Roma – Sono passati tredici anni da quando Giulia Galiotto, 30 anni, venne uccisa dal marito, che le diede appuntamento nella casa dei suoceri e nel garage, dopo l’ennesima lite, le fracassò la testa con un sasso per poi inscenarne il suicidio. Un femminicidio per il quale, però, i giudici non riconobbero la premeditazione, ma piuttosto “uno scompenso emozionale”, come ha raccontato, intervistata dalla Dire, Giovanna Ferrari, madre di Giulia. Adesso l’assassino di Giulia Galiotto ha ottenuto di scontare i suoi ultimi tre anni in regime di semilibertà. Una misura giudicata “eccessiva” da Giovanna Ferrari, che riapre la ferita della sentenza del 2013 e senza indugi la presenta come ennesima prova inferta di violenza istituzionale.
All’epoca, “non avevamo dubbi che la premeditazione sarebbe stata riconosciuta”, ha dichiarato Ferrari, “e il fatto che venisse dato più valore alla parola di un assassino, che ha ovviamente dato la sua versione funzionale a ottenere il minimo della pena, a noi è sembrato non soltanto un’ingiustizia feroce ma anche una mancanza di rispetto nei confronti della vittima. Perché il tutto è stato permesso con la svalutazione e la diffamazione dell’immagine di Giulia”.
In Tribunale, infatti, l’uomo cercò di dipingere un’immagine di Giulia Galiotto che per la madre non corrisponde alla realtà, sostenendo che lo tradisse continuamente e che gli fosse infedele. Quando, in realtà, “ad avere un’amante e a volersi liberare della moglie era lui”, precisa Ferrari.
Si può dunque affermare che in qualche modo la sentenza abbia accolto l’idea che lo scompenso emotivo fosse stato causato dalle provocazioni della vittima?
“Certamente- è la risposta di Ferrari- Addirittura dalle continue delusioni che mia figlia avrebbe inflitto al marito perché è stata dipinta come una persona che non sapeva stare al suo posto. In Tribunale- aggiunge- abbiamo scoperto cos’è il patriarcato”.

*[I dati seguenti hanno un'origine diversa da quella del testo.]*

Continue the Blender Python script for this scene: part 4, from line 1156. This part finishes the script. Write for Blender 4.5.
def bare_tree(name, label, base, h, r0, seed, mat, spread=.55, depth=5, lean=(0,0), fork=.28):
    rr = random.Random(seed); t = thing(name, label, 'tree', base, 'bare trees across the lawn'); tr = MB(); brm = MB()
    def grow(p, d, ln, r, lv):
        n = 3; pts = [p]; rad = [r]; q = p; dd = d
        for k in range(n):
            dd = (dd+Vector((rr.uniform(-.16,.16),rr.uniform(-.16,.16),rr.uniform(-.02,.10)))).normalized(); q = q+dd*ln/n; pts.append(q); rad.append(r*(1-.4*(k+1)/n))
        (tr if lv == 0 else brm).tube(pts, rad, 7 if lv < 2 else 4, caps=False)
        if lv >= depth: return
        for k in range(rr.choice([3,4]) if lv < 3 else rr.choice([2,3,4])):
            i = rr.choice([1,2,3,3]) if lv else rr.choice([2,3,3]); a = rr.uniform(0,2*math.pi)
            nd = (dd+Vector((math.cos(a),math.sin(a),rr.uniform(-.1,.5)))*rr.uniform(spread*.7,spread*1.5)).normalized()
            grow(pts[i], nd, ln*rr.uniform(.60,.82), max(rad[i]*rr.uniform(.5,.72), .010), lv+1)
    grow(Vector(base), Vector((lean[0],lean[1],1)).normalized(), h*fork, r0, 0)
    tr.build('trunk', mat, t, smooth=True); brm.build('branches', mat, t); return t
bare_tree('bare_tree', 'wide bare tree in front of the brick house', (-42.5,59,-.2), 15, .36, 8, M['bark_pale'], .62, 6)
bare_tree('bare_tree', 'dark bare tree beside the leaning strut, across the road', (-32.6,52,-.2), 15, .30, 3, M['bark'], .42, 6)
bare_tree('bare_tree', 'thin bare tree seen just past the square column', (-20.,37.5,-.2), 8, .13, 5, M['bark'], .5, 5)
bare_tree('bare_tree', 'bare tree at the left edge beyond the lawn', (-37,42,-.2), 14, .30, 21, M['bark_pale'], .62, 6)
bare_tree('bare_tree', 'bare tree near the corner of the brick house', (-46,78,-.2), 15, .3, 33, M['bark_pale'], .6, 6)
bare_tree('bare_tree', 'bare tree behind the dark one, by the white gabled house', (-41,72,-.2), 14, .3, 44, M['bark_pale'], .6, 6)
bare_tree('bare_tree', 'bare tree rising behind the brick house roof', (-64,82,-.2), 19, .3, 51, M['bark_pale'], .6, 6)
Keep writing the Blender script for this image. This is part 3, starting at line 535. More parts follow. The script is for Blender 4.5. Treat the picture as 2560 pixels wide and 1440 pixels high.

La versione dell’assassino venne all’epoca corroborata da una perizia psichiatrica che, pur escludendo il discontrollo episodico e il vizio di mente evocato dalla difesa e pur rilevando la personalità narcisistica di quest’uomo, “alla fine conclude con una specie di arringa difensiva veramente scandalosa, vomitando infamie e quasi giustificando l’assassinio di questa donna. Questo- ha detto Giuliana Ferrari- è stato per noi ancora peggio del ritrovarci con una figlia uccisa dal marito”.
Secondo la madre di Giulia, all’epoca del processo sua figlia venne raccontata soltanto attraverso gli occhi del suo carnefice: “A lui è stato concesso di raccontare in chiave totalmente difensiva chi era Giulia, in modo strumentale alla sua difesa”. A distanza di tredici anni, Giovanna Ferrari ha riconosciuto in questo “la violenza istituzionale, la rivittimizzazone”, che ancora adesso “non è scomparsa, tanto è vero che la Commissione d’inchiesta sul femminicidio l’ha rilevata essere un male comune. Difficilmente viene riconosciuta la violenza nei tribunali, si preferisce colpevolizzare la vittima”.
Adesso l’assassino di Giulia, che sconterà i prossimi tre anni in regime di semilibertà, ha offerto ai familiari della vittima una mediazione penale: consapevole del risarcimento a cui sarebbe tenuto nei loro confronti, ha proposto loro 50 euro al mese che, se rifiutati, verserà a un’associazione contro la violenza maschile sulle donne. “Una beffa”, secondo Giovanna Ferrari, che stigmatizza “questo istituto della facilitazione del reinserimento del condannato nella società, che però responsabilizza le vittime per il buon esito del periodo di prova. Mi sembra una crudeltà”. A questo, si aggiunge la preoccupazione per la propria incolumità: “Io sono tranquilla, non ho timori- ha detto Ferrari- ma abbiamo già peccato di ingenuità una volta”.
Quello che continuerà a fare Giovanna Ferrari, adesso membro dell’Udi (Unione donne in Italia) di Modena, è “mettere a disposizione la mia testimonianza”. Ma non per cedere il fianco a una “pornografia del dolore che non risolve il problema” e che a volte sfocia poi in “quelle che sono le ‘istruzioni per l’uso’ per le donne, perché non cadano vittime di violenze. Non mi piace. Io voglio puntare il dito su quello che ho vissuto ed è la violenza istituzionale”, ha concluso.